HC Deb 17 October 1995 vol 264 cc132-3
6. Mr. Milburn

To ask the Secretary of State for Education and Employment if he will make a statement on the future of the Teachers' Pensions Agency. [35995]

Mr. Robin Squire

We invited expressions of interest in June for a contract to administer the teachers' superannuation scheme. We are now considering whether to invite certain companies to tender for a contract. We expect to inform the House of our conclusions shortly.

Mr. Milburn

Does the Minister accept that if privatisation of the agency's functions goes ahead, it will not only threaten one of Darlington's key employers but will undermine the impartial pensions service currently received by more than 1 million teachers in this country? Will he explain to the House why, despite meeting all the targets set for them by Ministers, hard-working staff at the agency were denied the right to bid against private competitors to run the service? What assurances can he now give both the staff at the agency and those directly employed by his Department in Darlington about their future job prospects?

Mr. Squire

As the hon. Gentleman knows, considerable discussions have been held, including those that I had with staff, and I fully understand that uncertainty is alarming some members of staff. In fairness, as I hope the hon. Gentleman recognises, whether or not we finally decide that the scheme could be contractorised, there will still be—even in the public sector if it remains in the public sector—a need to find further efficiency savings.

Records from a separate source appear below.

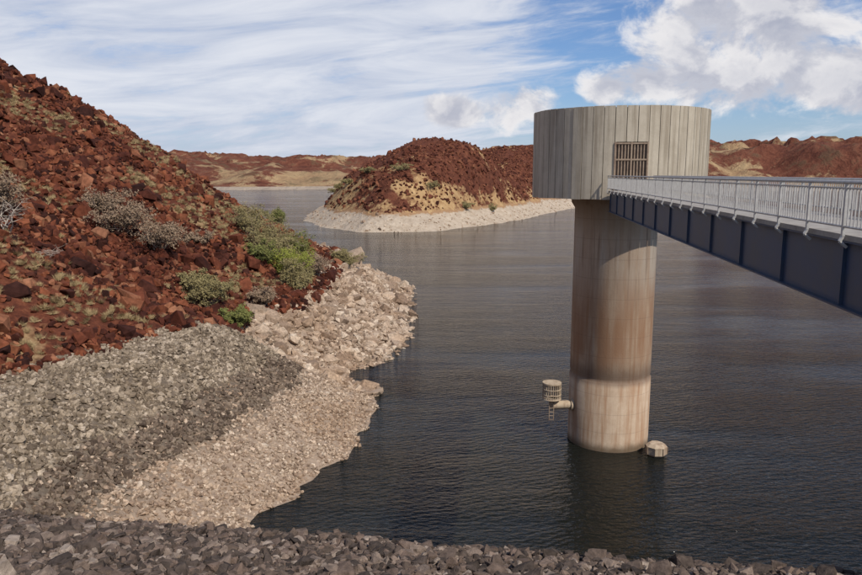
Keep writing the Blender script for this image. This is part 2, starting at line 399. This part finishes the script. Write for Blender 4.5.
# ------------------------------------------------------------ footbridge
br=link(bpy.data.objects.new('access_footbridge',None)); br.location=(TX,TY,0); br.rotation_euler=(0,0,ang)
x0,x1=5.26,41.5; ZD=H-.93; HW=1.16; ZB=H-2.08
mb=MB(); mb.box(x0,x1,-HW,HW,ZD-.09,ZD); mb.obj('deck_slab',M_deck,br)
for nm,sg in (('girder_1',-1),('girder_2',1)):
    y=sg*(HW-.12); mb=MB(); zb=ZB; zt=ZD-.095
    mb.box(x0,x1,y-.012,y+.012,zb+.03,zt-.03)
    mb.box(x0,x1,y-.12,y+.12,zb,zb+.028); mb.box(x0,x1,y-.12,y+.12,zt-.028,zt)
    x=x0+.3
    while x<x1:
        mb.box(x-.008,x+.008,y-.07,y-.014,zb+.03,zt-.03); mb.box(x-.008,x+.008,y+.014,y+.1,zb+.03,zt-.03); x+=2.6
    mb.obj(nm,M_gird,br)
mb=MB(); x=x0+.3
while x<x1:
    mb.box(x-.04,x+.04,-HW+.24,HW-.24,H-1.8,H-1.72); x+=2.6
mb.obj('cross_bracing',M_gird,br)
for nm,sg in (('railing_1',-1),('railing_2',1)):
    mb=MB(); yr=sg*(HW+.06); zt=H-.13; zb=H-.80
    mb.tube((x0,yr,zt),(x1,yr,zt),.03,n=10)
    mb.tube((x0,yr,zb),(x1,yr,zb),.02,n=6); mb.tube((x0,yr,zt-.09),(x1,yr,zt-.09),.016,n=6)
    x=x0+.12; k=0
    while x<x1:
        if k%12==0:
            mb.box(x-.03,x+.03,yr-.02,yr+.02,ZD-.02,zt)
            mb.tube((x,yr,ZD-.02),(x,yr+sg*.04,ZD-.10),.03,n=6); mb.tube((x,yr+sg*.04,ZD-.10),(x,yr-sg*.07,ZD-.19),.026,n=6)
        else: mb.box(x-.009,x+.009,yr-.009,yr+.009,zb,zt-.09)
        x+=.115; k+=1
    mb.obj(nm,M_galv,br)
mb=MB(); mb.box(40.2,44,-2.2,2.2,11,ZB-.01); mb.box(41.55,44,-2.2,2.2,ZB-.01,ZD); mb.obj('abutment',M_con,br)
# ------------------------------------------------------------ valve basket bracket
vb=link(bpy.data.objects.new('inlet_pipe_with_screen',None)); vb.location=(TX-.12,TY,0)
mb=MB(); mb.tube((-2.2,-.6,2.5),(-3.72,-.78,2.5),.27,n=20); mb.tube((-2.33,-.61,2.5),(-2.5,-.63,2.5),.38,n=20); mb.tube((-3.62,-.77,2.45),(-3.62,-.77,3.0),.24,n=20)
mb.obj('pipe',M_con,vb)
mb=MB(); cx,cy=-3.72,-.8
for zz_ in (2.95,3.25,3.6,3.95):
    for i in range(20):
        a=i*math.pi/10;a2=(i+1)*math.pi/10
        mb.tube((cx+.58*math.cos(a),cy+.58*math.sin(a),zz_),(cx+.58*math.cos(a2),cy+.58*math.sin(a2),zz_),.03,n=5)
for i in range(24):
    a=i*math.pi/12; mb.tube((cx+.56*math.cos(a),cy+.56*math.sin(a),2.95),(cx+.56*math.cos(a),cy+.56*math.sin(a),3.95),.024,n=5)
mb.tube((cx,cy,2.93),(cx,cy,3.0),.58,n=20); mb.tube((cx,cy,3.96),(cx,cy,4.02),.6,n=20)
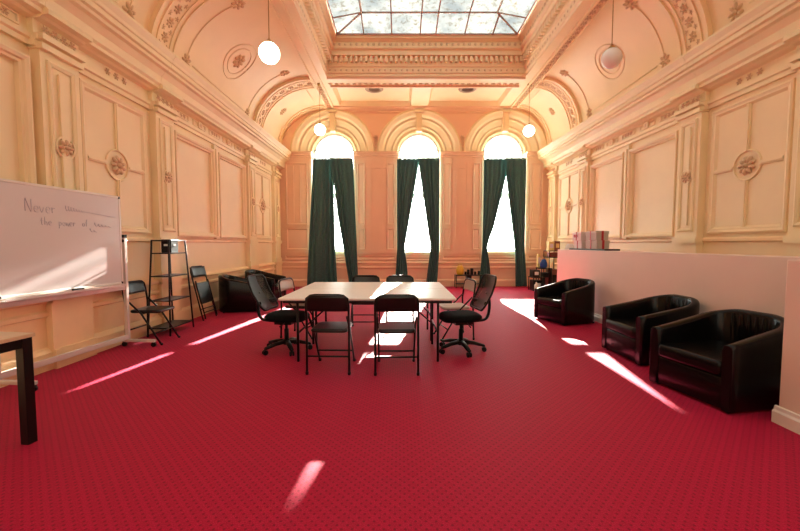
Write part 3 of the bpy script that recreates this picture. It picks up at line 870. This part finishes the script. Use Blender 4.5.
# ------------------------------------------------------------------ whiteboard on a mobile stand
def whiteboard():
    t = thing('whiteboard', 'wide white writing board on a wheeled stand, with faint handwriting', 'whiteboard', (-3.645, 4.17, 0), R(-4.5))
    y0, y1, z0, z1 = -.715, .68, .855, 1.935
    b = MB(); b.box(-.012, .012, y0, y1, z0, z1); b.build('writing_surface', BOARD, t)
    f = MB()
    for a in ((y0-.02, y0+.008, z0-.02, z1+.02), (y1-.008, y1+.02, z0-.02, z1+.02), (y0-.02, y1+.02, z0-.02, z0+.008), (y0-.02, y1+.02, z1-.008, z1+.02)):
        f.box(-.017, .017, *a)
    f.build('board_frame', ALU, t, bevel=.004)
    for y in (y0, y1):
        for z in (z0, z1): MB().box(-.02, .02, y-.014, y+.014, z-.014, z+.014).build('corner_cap', BLACKP, t, bevel=.006)
    for y in (y0-.045, y1+.07):
        p = MB(); p.box(-.022, .022, y-.02, y+.02, .06, 1.45); p.build('post', ALU, t, bevel=.004)
        k = MB(); k.box(-.024, .024, y-.022, y+.022, 1.43, 1.47); k.tube([(0, y-.03, 1.39), (0, y+.035, 1.39)], .02, 10); k.build('pivot_knob', BLACKP, t)
        q = MB(); q.box(-.075, .38, y-.022, y+.022, .065, .10); q.build('foot_bar', ALU, t, bevel=.005)
        for x in (-.05, .355):
            w = MB(); w.M = Matrix.Translation((x, y, .032))
            rows = [[(.03*math.cos(2*math.pi*j/14), d, .03*math.sin(2*math.pi*j/14)) for j in range(14)] for d in (-.014, .014)]
            w.rings(rows, True, True, True); w.box(-.012, .012, -.02, .02, .0, .04); w.build('caster', BLACKP, t)
    cb = MB(); cb.box(-.018, .018, y0-.045, y1+.07, .10, .16); cb.build('lower_rail', ALU, t, bevel=.004)
    mr = MB(); mr.box(-.02, .012, y0-.045, y1+.07, .755, .805); mr.build('upper_rail', ALU, t, bevel=.004)
    tr = MB(); tr.box(.0, .075, y0, y1, .815, .822); tr.box(.07, .075, y0, y1, .822, .84); tr.build('pen_tray', ALU, t)
    # handwriting, faded blue marker
    ink = MB()
    G = {'N': [[(0, 0), (.02, 1), (.5, .05), (.55, 1.05)]], 'e': [[(.05, .25), (.42, .3), (.3, .5), (.08, .4), (.05, .12), (.2, 0), (.45, .08)]],
         'v': [[(0, .45), (.18, 0), (.4, .48)]], 'r': [[(.05, .45), (.08, 0)], [(.08, .3), (.2, .45), (.38, .42)]],
         't': [[(.2, .85), (.18, .1), (.35, .02)], [(0, .5), (.4, .55)]], 'h': [[(.05, .95), (.05, 0)], [(.05, .3), (.25, .45), (.35, .3), (.37, 0)]],
         'p': [[(.05, .45), (.03, -.4)], [(.05, .4), (.3, .45), (.38, .2), (.2, 0), (.05, .08)]],
         'o': [[(.25, .45), (.05, .3), (.1, .03), (.35, .05), (.4, .32), (.25, .45)]], 'w': [[(0, .42), (.12, 0), (.26, .35), (.4, 0), (.52, .44)]],
         'f': [[(.35, .9), (.2, .85), (.16, 0)], [(0, .45), (.35, .47)]]}
    def write(word, y, z, h, adv=.56):
        for ch in word:
            for st in G[ch]:
                pts = [(.0145, y+a*h*.85, z+c_*h-.02*(a)) for a, c_ in st]
                ink.tube(smooth_path(pts, 3), .0028, 5, flat=1)
            y += h*.85*(adv if ch != 'N' else .75)
        return y
    def scrawl(y, z, length, h, n, tail=0.):
        pts = []
        for k in range(n*4+1):
            q = k/(n*4); pts.append((.0145, y+length*q+.008*math.cos(k*1.57), z+h*(.5+.5*math.sin(k*1.57))*(1-.75*q)))
        if tail: pts += [(.0145, y+length+tail*.5, z-.01), (.0145, y+length+tail, z-.025)]
        ink.tube(smooth_path(pts, 2), .0026, 5)
    yb = -.45
    ye = write('Never', yb, 1.675, .125); scrawl(ye+.09, 1.71, .22, .06, 7, .42)
    y2 = write('the', yb+.14, 1.55, .085); y2 = write('power', y2+.07, 1.55, .085); y2 = write('of', y2+.07, 1.555, .085); scrawl(y2+.07, 1.555, .24, .05, 5)
    scrawl(.24, 1.49, .10, .05, 2)
    ink.build('handwriting', INK, t)
    e = MB(); e.M = Matrix.Translation((-3.645, 4.17, 0)) @ Matrix.Rotation(R(-4.5), 4, 'Z'); e.box(.02, .068, -.02, .09, .823, .856); e.box(.022, .066, -.018, .088, .8225, .83)
    o = e.build('whiteboard_eraser', BLACKP, bevel=.006); tag(o, 'small black eraser on the pen tray under the whiteboard', 'eraser')
whiteboard()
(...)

I see no reason why the management of the scheme—of course, there is no fund as such—should in any way jeopardise pensions or in any way lead to a lower standard of service. Indeed, one of the requirements that we would make if we proceeded would be that service should be at least as good as, if not better than, at present.

Mr. Devlin

I applaud the Minister for seeking savings on behalf of the taxpayer, but I remind him that the superannuation scheme is highly complex. It would be prudent if we were at least to allow the work force an opportunity to meet targets and to provide the service in competition with the private sector.

Mr. Squire

My hon. Friend's concerns—no doubt some of his constituents work at the agency—are well noted. As I made clear in my main answer, although at this stage I cannot announce whether we shall move out to the private sector, it should be stressed for the benefit of the House and for those who are expressing concern that the Darlington office has considerable attractions. We are advised that existing staff would transfer to any future contractor under legislation, and there would self-evidently be an advantage of continuity if another private sector body were brought in to administer the scheme from the same site.